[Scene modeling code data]
========
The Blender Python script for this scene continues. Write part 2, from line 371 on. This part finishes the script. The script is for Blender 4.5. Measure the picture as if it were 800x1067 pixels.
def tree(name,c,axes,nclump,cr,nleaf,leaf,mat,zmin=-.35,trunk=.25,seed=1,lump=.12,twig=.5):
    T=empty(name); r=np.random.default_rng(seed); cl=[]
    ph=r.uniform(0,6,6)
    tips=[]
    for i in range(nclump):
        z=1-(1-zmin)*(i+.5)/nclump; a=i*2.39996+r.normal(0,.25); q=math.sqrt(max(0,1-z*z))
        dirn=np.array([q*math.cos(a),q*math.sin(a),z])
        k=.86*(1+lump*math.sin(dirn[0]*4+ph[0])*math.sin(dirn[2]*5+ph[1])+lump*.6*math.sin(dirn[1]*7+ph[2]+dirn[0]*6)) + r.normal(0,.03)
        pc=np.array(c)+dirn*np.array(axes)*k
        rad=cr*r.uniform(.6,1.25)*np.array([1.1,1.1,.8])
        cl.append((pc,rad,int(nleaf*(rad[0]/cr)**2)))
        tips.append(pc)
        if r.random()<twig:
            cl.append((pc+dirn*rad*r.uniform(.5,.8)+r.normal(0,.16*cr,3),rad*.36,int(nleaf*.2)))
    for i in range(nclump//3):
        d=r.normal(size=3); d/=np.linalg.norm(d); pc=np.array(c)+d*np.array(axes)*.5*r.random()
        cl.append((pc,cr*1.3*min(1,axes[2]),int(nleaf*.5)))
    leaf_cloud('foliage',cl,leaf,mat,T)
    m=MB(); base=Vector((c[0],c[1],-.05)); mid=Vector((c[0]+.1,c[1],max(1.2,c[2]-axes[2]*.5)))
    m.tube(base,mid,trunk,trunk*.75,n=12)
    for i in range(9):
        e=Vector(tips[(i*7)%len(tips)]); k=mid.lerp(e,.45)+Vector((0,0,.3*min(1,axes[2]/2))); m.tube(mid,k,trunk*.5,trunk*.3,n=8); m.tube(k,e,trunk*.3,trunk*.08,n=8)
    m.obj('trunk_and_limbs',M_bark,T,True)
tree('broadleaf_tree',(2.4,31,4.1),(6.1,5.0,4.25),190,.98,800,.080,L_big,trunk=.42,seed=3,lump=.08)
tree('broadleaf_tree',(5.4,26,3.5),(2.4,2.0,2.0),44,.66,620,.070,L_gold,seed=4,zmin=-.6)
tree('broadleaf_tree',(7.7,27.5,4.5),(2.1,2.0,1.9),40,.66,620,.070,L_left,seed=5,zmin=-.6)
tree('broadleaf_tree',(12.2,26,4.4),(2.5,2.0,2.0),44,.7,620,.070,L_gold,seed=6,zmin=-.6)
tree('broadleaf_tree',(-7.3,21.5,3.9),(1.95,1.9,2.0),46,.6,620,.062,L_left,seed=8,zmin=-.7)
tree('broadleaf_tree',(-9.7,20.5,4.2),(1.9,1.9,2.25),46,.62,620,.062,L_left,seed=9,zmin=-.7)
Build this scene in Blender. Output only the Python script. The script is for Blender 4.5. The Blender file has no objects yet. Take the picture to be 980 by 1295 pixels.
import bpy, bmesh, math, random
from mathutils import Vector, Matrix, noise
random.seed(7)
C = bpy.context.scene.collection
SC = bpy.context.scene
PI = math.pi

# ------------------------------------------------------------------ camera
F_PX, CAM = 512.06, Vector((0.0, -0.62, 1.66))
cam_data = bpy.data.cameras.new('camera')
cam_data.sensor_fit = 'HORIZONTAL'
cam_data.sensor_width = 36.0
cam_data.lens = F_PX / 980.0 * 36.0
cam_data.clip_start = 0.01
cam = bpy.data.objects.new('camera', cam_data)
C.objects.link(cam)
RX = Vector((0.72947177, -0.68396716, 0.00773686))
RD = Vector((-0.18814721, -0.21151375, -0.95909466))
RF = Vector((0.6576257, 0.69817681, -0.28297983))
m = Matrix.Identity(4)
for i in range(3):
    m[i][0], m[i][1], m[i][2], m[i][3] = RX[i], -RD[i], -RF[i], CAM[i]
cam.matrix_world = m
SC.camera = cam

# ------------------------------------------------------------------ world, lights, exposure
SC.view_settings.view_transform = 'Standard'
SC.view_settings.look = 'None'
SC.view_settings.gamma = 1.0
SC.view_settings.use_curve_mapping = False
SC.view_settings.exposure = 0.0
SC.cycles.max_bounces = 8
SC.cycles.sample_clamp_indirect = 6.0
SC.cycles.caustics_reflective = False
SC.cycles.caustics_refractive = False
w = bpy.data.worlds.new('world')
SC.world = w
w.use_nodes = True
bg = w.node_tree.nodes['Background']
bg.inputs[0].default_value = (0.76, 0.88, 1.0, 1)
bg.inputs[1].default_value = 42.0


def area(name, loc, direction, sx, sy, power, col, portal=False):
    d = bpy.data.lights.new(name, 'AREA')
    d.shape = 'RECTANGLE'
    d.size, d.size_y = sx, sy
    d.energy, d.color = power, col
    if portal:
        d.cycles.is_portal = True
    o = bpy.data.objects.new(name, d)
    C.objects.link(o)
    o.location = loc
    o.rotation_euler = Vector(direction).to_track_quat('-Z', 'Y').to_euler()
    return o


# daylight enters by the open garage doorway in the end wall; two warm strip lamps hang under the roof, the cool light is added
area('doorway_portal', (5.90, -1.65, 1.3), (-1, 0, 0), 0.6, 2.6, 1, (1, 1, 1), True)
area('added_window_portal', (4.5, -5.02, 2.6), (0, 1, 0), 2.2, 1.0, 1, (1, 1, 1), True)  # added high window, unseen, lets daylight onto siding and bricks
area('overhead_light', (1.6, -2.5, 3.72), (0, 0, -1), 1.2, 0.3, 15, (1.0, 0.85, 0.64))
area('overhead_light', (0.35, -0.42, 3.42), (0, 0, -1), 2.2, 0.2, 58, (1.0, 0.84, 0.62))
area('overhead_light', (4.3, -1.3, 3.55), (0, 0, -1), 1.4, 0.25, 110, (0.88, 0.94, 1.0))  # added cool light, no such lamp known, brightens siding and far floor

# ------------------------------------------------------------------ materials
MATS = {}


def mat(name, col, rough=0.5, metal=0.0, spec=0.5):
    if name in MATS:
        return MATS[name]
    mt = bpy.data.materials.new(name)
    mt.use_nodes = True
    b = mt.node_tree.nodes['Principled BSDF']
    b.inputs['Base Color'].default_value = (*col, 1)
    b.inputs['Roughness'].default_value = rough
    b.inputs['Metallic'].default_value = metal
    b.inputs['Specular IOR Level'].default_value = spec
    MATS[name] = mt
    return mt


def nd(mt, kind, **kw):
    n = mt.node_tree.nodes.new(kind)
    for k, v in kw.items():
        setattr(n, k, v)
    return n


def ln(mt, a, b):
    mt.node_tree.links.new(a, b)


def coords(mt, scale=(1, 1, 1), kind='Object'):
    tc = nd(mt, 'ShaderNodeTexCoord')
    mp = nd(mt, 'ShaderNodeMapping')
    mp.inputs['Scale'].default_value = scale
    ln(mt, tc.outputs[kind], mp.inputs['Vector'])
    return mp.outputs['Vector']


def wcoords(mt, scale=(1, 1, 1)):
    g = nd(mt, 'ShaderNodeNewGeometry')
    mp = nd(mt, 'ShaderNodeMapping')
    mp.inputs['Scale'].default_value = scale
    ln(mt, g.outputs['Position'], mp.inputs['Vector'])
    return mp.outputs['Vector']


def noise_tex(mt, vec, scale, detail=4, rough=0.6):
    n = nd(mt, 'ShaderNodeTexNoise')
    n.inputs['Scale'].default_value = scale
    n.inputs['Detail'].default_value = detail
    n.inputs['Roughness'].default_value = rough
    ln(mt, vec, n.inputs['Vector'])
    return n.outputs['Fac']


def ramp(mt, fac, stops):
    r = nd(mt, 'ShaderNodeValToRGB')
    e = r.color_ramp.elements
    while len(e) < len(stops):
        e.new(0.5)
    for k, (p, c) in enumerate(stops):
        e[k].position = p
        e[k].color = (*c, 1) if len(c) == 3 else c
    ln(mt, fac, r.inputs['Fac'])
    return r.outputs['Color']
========
AIM OF THE TASK -> Extract the lines of the preceding material that run from the line with "Build this scene" through the line with "PI = math.pi", inclusive, reproducing them exactly and adding nothing.

SOLUTION TO THIS PROBLEM ->
Build this scene in Blender. Output only the Python script. The script is for Blender 4.5. The Blender file has no objects yet. Take the picture to be 980 by 1295 pixels.
import bpy, bmesh, math, random
from mathutils import Vector, Matrix, noise
random.seed(7)
C = bpy.context.scene.collection
SC = bpy.context.scene
PI = math.pi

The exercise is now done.